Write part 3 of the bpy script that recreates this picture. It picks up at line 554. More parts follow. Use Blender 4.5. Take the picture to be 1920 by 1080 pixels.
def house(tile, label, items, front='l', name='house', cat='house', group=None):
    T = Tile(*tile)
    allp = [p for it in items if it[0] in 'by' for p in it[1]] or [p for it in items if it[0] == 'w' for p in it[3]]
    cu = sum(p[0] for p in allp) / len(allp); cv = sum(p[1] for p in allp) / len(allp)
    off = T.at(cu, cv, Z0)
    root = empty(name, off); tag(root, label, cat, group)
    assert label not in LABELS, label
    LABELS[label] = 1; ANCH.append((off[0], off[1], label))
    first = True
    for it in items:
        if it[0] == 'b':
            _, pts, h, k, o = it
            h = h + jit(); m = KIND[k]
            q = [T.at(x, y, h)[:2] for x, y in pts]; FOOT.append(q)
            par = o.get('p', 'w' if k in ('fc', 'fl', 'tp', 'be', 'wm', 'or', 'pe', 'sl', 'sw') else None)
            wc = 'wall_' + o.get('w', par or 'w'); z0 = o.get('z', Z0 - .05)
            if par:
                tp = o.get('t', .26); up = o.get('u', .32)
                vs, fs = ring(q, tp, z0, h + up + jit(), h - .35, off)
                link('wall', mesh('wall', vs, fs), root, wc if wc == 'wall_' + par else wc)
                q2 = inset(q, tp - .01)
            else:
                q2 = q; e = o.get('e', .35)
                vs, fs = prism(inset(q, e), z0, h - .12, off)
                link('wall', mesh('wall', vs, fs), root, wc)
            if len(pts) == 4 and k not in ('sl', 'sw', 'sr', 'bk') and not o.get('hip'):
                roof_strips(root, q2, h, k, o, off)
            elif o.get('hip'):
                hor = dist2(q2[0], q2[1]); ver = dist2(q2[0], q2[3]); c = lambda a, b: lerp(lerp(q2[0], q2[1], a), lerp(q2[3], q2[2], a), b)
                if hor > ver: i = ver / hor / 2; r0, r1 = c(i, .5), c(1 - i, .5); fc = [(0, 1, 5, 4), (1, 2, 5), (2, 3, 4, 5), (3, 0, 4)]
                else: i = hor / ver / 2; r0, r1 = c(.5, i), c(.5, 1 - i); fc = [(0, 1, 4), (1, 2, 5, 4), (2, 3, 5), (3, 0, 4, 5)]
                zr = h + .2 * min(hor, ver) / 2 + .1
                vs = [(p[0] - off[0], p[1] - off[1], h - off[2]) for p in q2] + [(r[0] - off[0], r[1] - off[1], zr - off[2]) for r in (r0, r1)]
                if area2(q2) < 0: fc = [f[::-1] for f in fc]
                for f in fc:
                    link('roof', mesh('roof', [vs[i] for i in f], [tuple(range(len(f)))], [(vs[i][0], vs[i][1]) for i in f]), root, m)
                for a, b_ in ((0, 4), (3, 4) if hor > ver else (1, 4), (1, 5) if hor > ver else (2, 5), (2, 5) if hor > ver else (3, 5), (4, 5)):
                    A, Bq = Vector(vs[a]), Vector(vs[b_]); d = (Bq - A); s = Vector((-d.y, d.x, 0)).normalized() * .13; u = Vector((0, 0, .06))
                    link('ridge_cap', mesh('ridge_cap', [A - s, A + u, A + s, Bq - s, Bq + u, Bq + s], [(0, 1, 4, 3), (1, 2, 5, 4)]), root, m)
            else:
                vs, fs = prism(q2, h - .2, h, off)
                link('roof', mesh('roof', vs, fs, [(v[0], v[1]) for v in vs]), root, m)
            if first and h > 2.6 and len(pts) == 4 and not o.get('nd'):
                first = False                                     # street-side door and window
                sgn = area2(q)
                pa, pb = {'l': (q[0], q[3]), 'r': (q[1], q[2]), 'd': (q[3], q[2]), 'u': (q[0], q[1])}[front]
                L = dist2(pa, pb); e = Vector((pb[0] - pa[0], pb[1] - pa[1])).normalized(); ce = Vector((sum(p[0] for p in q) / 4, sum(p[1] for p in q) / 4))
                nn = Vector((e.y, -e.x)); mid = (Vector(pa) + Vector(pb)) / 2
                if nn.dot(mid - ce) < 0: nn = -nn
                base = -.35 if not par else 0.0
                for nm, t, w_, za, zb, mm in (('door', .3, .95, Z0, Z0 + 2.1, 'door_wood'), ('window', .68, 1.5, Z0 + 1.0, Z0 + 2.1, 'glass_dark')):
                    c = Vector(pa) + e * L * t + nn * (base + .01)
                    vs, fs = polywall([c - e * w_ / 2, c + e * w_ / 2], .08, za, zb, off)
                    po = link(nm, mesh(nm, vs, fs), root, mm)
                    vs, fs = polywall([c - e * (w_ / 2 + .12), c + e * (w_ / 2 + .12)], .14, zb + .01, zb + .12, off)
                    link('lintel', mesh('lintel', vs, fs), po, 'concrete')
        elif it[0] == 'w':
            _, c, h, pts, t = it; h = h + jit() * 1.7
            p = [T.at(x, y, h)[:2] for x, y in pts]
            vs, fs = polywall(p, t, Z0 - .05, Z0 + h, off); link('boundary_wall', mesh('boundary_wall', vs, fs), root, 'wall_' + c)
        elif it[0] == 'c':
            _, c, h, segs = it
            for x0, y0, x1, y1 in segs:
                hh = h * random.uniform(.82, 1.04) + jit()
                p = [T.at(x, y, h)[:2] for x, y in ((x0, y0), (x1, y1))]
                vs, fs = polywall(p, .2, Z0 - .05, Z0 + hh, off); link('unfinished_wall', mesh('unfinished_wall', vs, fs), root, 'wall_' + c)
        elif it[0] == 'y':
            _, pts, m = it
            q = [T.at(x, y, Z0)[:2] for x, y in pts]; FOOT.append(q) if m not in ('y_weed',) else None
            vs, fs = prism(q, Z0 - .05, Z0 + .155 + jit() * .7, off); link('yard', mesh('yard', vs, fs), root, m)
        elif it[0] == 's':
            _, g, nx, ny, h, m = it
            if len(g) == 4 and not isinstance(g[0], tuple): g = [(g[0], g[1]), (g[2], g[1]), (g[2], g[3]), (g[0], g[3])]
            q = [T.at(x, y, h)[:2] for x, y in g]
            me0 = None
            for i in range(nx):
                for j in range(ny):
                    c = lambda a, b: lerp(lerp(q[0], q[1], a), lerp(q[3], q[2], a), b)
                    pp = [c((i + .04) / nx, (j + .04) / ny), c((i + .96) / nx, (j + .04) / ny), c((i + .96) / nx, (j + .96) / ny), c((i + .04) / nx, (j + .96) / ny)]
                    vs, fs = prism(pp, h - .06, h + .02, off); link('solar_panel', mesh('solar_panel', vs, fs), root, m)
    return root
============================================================
• Task prompt:
Using the listing above, reproduce each line without omission.

• The output:
Write part 3 of the bpy script that recreates this picture. It picks up at line 554. More parts follow. Use Blender 4.5. Take the picture to be 1920 by 1080 pixels.
def house(tile, label, items, front='l', name='house', cat='house', group=None):
    T = Tile(*tile)
    allp = [p for it in items if it[0] in 'by' for p in it[1]] or [p for it in items if it[0] == 'w' for p in it[3]]
    cu = sum(p[0] for p in allp) / len(allp); cv = sum(p[1] for p in allp) / len(allp)
    off = T.at(cu, cv, Z0)
    root = empty(name, off); tag(root, label, cat, group)
    assert label not in LABELS, label
    LABELS[label] = 1; ANCH.append((off[0], off[1], label))
    first = True
    for it in items:
        if it[0] == 'b':
            _, pts, h, k, o = it
            h = h + jit(); m = KIND[k]
            q = [T.at(x, y, h)[:2] for x, y in pts]; FOOT.append(q)
            par = o.get('p', 'w' if k in ('fc', 'fl', 'tp', 'be', 'wm', 'or', 'pe', 'sl', 'sw') else None)
            wc = 'wall_' + o.get('w', par or 'w'); z0 = o.get('z', Z0 - .05)
            if par:
                tp = o.get('t', .26); up = o.get('u', .32)
                vs, fs = ring(q, tp, z0, h + up + jit(), h - .35, off)
                link('wall', mesh('wall', vs, fs), root, wc if wc == 'wall_' + par else wc)
                q2 = inset(q, tp - .01)
            else:
                q2 = q; e = o.get('e', .35)
                vs, fs = prism(inset(q, e), z0, h - .12, off)
                link('wall', mesh('wall', vs, fs), root, wc)
            if len(pts) == 4 and k not in ('sl', 'sw', 'sr', 'bk') and not o.get('hip'):
                roof_strips(root, q2, h, k, o, off)
            elif o.get('hip'):
                hor = dist2(q2[0], q2[1]); ver = dist2(q2[0], q2[3]); c = lambda a, b: lerp(lerp(q2[0], q2[1], a), lerp(q2[3], q2[2], a), b)
                if hor > ver: i = ver / hor / 2; r0, r1 = c(i, .5), c(1 - i, .5); fc = [(0, 1, 5, 4), (1, 2, 5), (2, 3, 4, 5), (3, 0, 4)]
                else: i = hor / ver / 2; r0, r1 = c(.5, i), c(.5, 1 - i); fc = [(0, 1, 4), (1, 2, 5, 4), (2, 3, 5), (3, 0, 4, 5)]
                zr = h + .2 * min(hor, ver) / 2 + .1
                vs = [(p[0] - off[0], p[1] - off[1], h - off[2]) for p in q2] + [(r[0] - off[0], r[1] - off[1], zr - off[2]) for r in (r0, r1)]
                if area2(q2) < 0: fc = [f[::-1] for f in fc]
                for f in fc:
                    link('roof', mesh('roof', [vs[i] for i in f], [tuple(range(len(f)))], [(vs[i][0], vs[i][1]) for i in f]), root, m)
                for a, b_ in ((0, 4), (3, 4) if hor > ver else (1, 4), (1, 5) if hor > ver else (2, 5), (2, 5) if hor > ver else (3, 5), (4, 5)):
                    A, Bq = Vector(vs[a]), Vector(vs[b_]); d = (Bq - A); s = Vector((-d.y, d.x, 0)).normalized() * .13; u = Vector((0, 0, .06))
                    link('ridge_cap', mesh('ridge_cap', [A - s, A + u, A + s, Bq - s, Bq + u, Bq + s], [(0, 1, 4, 3), (1, 2, 5, 4)]), root, m)
            else:
                vs, fs = prism(q2, h - .2, h, off)
                link('roof', mesh('roof', vs, fs, [(v[0], v[1]) for v in vs]), root, m)
            if first and h > 2.6 and len(pts) == 4 and not o.get('nd'):
                first = False                                     # street-side door and window
                sgn = area2(q)
                pa, pb = {'l': (q[0], q[3]), 'r': (q[1], q[2]), 'd': (q[3], q[2]), 'u': (q[0], q[1])}[front]
                L = dist2(pa, pb); e = Vector((pb[0] - pa[0], pb[1] - pa[1])).normalized(); ce = Vector((sum(p[0] for p in q) / 4, sum(p[1] for p in q) / 4))
                nn = Vector((e.y, -e.x)); mid = (Vector(pa) + Vector(pb)) / 2
                if nn.dot(mid - ce) < 0: nn = -nn
                base = -.35 if not par else 0.0
                for nm, t, w_, za, zb, mm in (('door', .3, .95, Z0, Z0 + 2.1, 'door_wood'), ('window', .68, 1.5, Z0 + 1.0, Z0 + 2.1, 'glass_dark')):
                    c = Vector(pa) + e * L * t + nn * (base + .01)
                    vs, fs = polywall([c - e * w_ / 2, c + e * w_ / 2], .08, za, zb, off)
                    po = link(nm, mesh(nm, vs, fs), root, mm)
                    vs, fs = polywall([c - e * (w_ / 2 + .12), c + e * (w_ / 2 + .12)], .14, zb + .01, zb + .12, off)
                    link('lintel', mesh('lintel', vs, fs), po, 'concrete')
        elif it[0] == 'w':
            _, c, h, pts, t = it; h = h + jit() * 1.7
            p = [T.at(x, y, h)[:2] for x, y in pts]
            vs, fs = polywall(p, t, Z0 - .05, Z0 + h, off); link('boundary_wall', mesh('boundary_wall', vs, fs), root, 'wall_' + c)
        elif it[0] == 'c':
            _, c, h, segs = it
            for x0, y0, x1, y1 in segs:
                hh = h * random.uniform(.82, 1.04) + jit()
                p = [T.at(x, y, h)[:2] for x, y in ((x0, y0), (x1, y1))]
                vs, fs = polywall(p, .2, Z0 - .05, Z0 + hh, off); link('unfinished_wall', mesh('unfinished_wall', vs, fs), root, 'wall_' + c)
        elif it[0] == 'y':
            _, pts, m = it
            q = [T.at(x, y, Z0)[:2] for x, y in pts]; FOOT.append(q) if m not in ('y_weed',) else None
            vs, fs = prism(q, Z0 - .05, Z0 + .155 + jit() * .7, off); link('yard', mesh('yard', vs, fs), root, m)
        elif it[0] == 's':
            _, g, nx, ny, h, m = it
            if len(g) == 4 and not isinstance(g[0], tuple): g = [(g[0], g[1]), (g[2], g[1]), (g[2], g[3]), (g[0], g[3])]
            q = [T.at(x, y, h)[:2] for x, y in g]
            me0 = None
            for i in range(nx):
                for j in range(ny):
                    c = lambda a, b: lerp(lerp(q[0], q[1], a), lerp(q[3], q[2], a), b)
                    pp = [c((i + .04) / nx, (j + .04) / ny), c((i + .96) / nx, (j + .04) / ny), c((i + .96) / nx, (j + .96) / ny), c((i + .04) / nx, (j + .96) / ny)]
                    vs, fs = prism(pp, h - .06, h + .02, off); link('solar_panel', mesh('solar_panel', vs, fs), root, m)
    return root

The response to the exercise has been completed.